[LINK] Battery back-up mandatory for NBN?

Paul Brooks pbrooks-link at layer10.com.au
Tue Nov 2 22:01:22 AEDT 2010

On 2/11/2010 6:12 PM, stephen at melbpc.org.au wrote:
> On 2010/Nov/02, at 4:46 PM, Paul writes:
>> .. These days there are several communications alternatives
>> completely independent of the fixed standard telephone service,
>> including mobile phones often on several different carriers ..
> Would it were so, as you say, Paul ..
> Certainly not in this country town. Currently it's just ONE very dodgy
> Telstra mobile service with *zero* service inside buildings, and fibre
> to the town perhaps unlikely(?) given our population size and location.
> Talk of no copper will be a worry for folks around here when they hear.

And in that case, nobody would blink an eyelid if every location in your town chose to 
install a battery!. I am very glad the option will be there, for locations like this.

> But, anyway, here's a website regarding the nitty-gritty of the new BT
> (British Telecom) fibre laying process complete with last-century size
> conduits. BT appear to be at about the same fibre-stage as we are. The
> terminal they provide for their FTTH (called Fibre To The Premesis, or
> FTTP, in England) from the photo would appear not to have battery back
> up, unless the batteries are no more than a couple of AA size bateries?

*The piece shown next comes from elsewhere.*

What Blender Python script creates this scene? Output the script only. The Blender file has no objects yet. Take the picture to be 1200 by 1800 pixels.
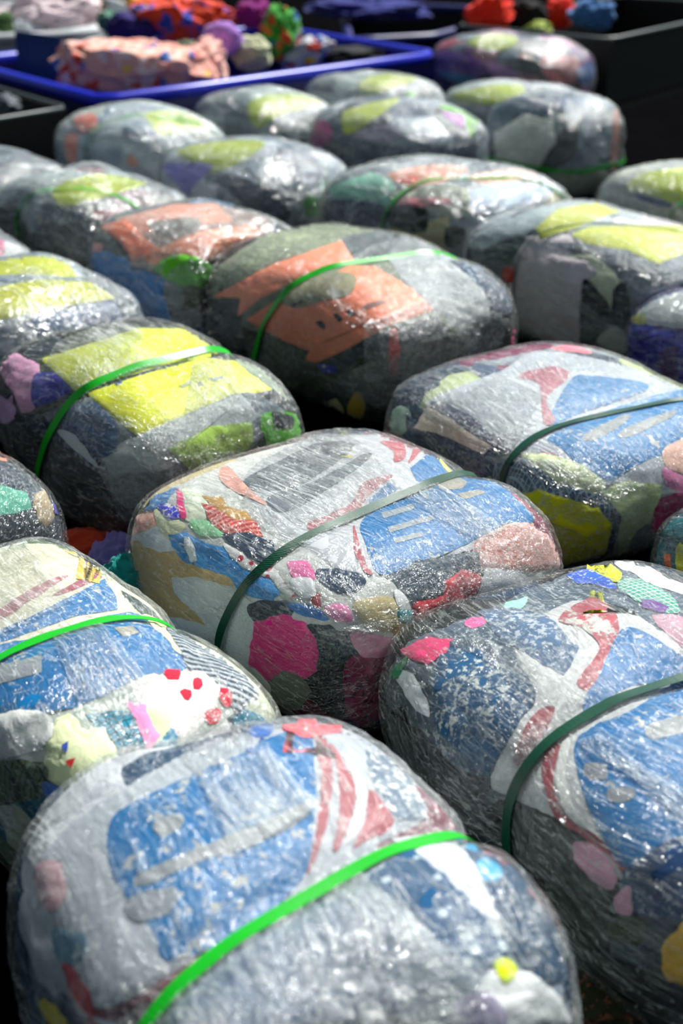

Here is a fuller description from BT at 

this describes a 'Battery Backup Unit' (BBU) which can have a battery installed - see 
page 10.

Another document 
includes the text:
"Battery back-up is most needed in the event of a power failure to support primary 
voice services created over the separate CPCA product. Battery back-up will not be 
installed for the FTTP Pilot. Options to back-up the entire ONT (data ports as well as 
CPCA voice ports) are the subject of further consideration by Openreach currently and 
we will clarify this position in due course. You or your customers may wish to 
consider using a standby power arrangements. We do not proactively react to alarms 
relating to power failure."

The BBU - if it exists for that example - appears to be a substantial sized separate 
box, roughly the same size or even larger than the ONT itself. In the photo of the ONT 
in the link you sent, I expect the BBU is out-of-frame, if it exists at all.
This text was from June 2010, I guess we'll wait to see what the UK experience teaches 
them about the need or not for backup batteries. Irrespective of how they decide to do 
it in UK, it would be entirely reasonable for Australia to do something different if 
it makes more sense for our conditions.